Quick-win strategies identified by WRAP could reduce use of resources by 38 million tonnes per year by 2020

Posted: Friday 31st December 2010

New research from WRAP (Waste & Resources Action Programme) has set out for the first time the contribution resource efficiency could make to conserving water and scarce materials in the UK at the same time as reducing our ecological footprint and cutting greenhouse gas emissions.

The research: "Securing the Future - The Role of Resource Efficiency" was launched at WRAP’s annual conference on 9th November 2010. It has shown that 13 quick-win resource efficiency measures would reduce the UK’s use of water extracted from rivers, lakes and underground by 6%. That’s the same as more than halving household water use across the UK.

Excluding water and fossil fuels, the UK currently uses around 520 million tonnes of raw materials a year directly. The research also looked at 11 materials of concern – including iron ore and steel, wood, plastics, aluminium, gypsum, copper, cobalt, lithium and rare earths - and showed how the same resource efficiency strategies could reduce our use of these materials by 38 million tonnes per year by 2020.

It also concluded that our reliance on specific materials such as rare earths, cobalt and lithium could be reduced by 10-25% by 2020 through the strategies.

This work builds on the unique research of WRAP’s 2009 report: Meeting The UK Climate Challenge: The Contribution of Resource Efficiency where the 13 resource efficiency strategies were developed and were found to deliver as much as 10% of the UK’s obligations to reducing greenhouse gases if implemented.

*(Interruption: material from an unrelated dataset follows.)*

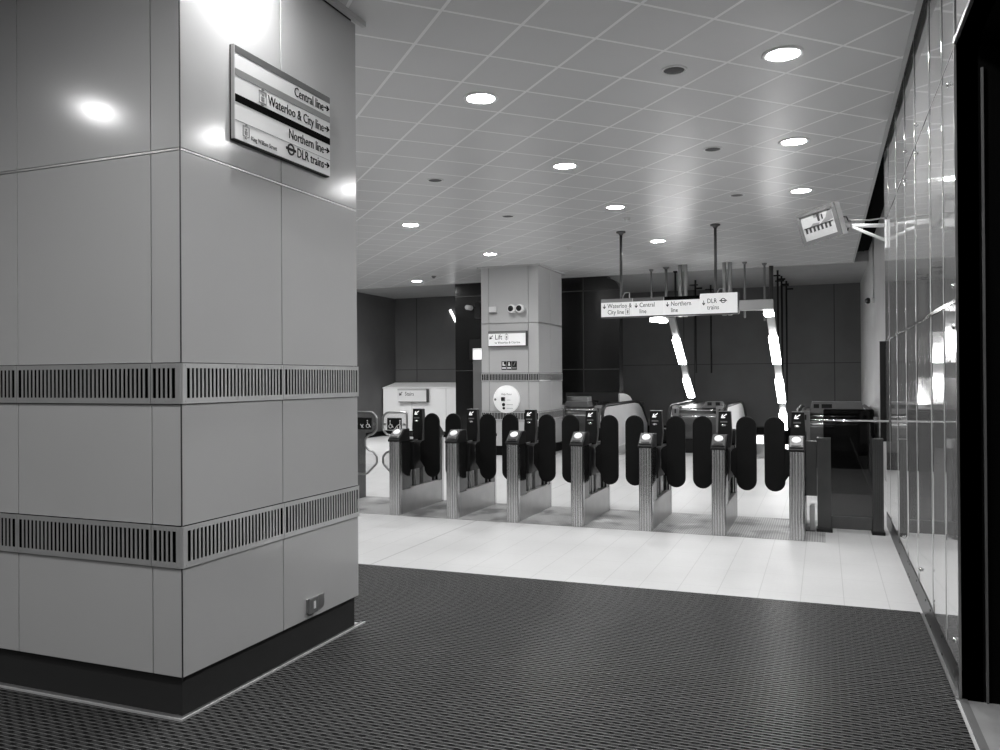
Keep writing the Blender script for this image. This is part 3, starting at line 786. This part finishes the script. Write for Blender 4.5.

The new report considers ways in which resource efficiency can reduce the amount of water extracted from rivers, lakes and groundwater to provide the goods and services we need. It shows that water extraction attributed to UK citizens could be reduced by approximately 80 litres per day. To put this in perspective, the direct water use per person per day is approximately 140 litres. So looking simply at halving our food waste by 2020 (Strategy 10 below) we could save 350million cubic metres of water per year – the equivalent of all the water in Lake Windermere.

Just through redesigning products to use less materials (Strategy 1), WRAP estimates that UK businesses could save 59 million cubic metres of water a year by 2020 – the same as half the volume of water in Rutland Water in the Lakes district.

The report represents the first known attempt to track the movement of materials across the whole of the UK economy, rather than simply looking at sectors and products in isolation.

WRAP’s Chief Executive, Dr Liz Goodwin said: “There is growing concern about the future security of valuable resources such as food and water, given the rate at which we are using them. WRAP’s ground-breaking research shows there are things we can do to make a real difference if there is a will to tackle this problem.”

Rare Earths (used in laptops, flat-screen TVs, I-pods and mobile phone) have been recently highlighted as potentially at risk as China currently produces 97% of the world’s supply and has announced it will cut exports be a third next year.

The UK also named “disruption to international supplies of resources (eg food and minerals)” as a tier three Security Risk in its National Security Strategy released on October 18th 2010.

The ecological footprint describes the amount of land required to meet our needs. If everyone lived as we do in the UK, we would need 3 planet Earths to meet our needs2. Overall, the strategies would also deliver a reduction in the UK’s ecological footprint of 6% by 2020.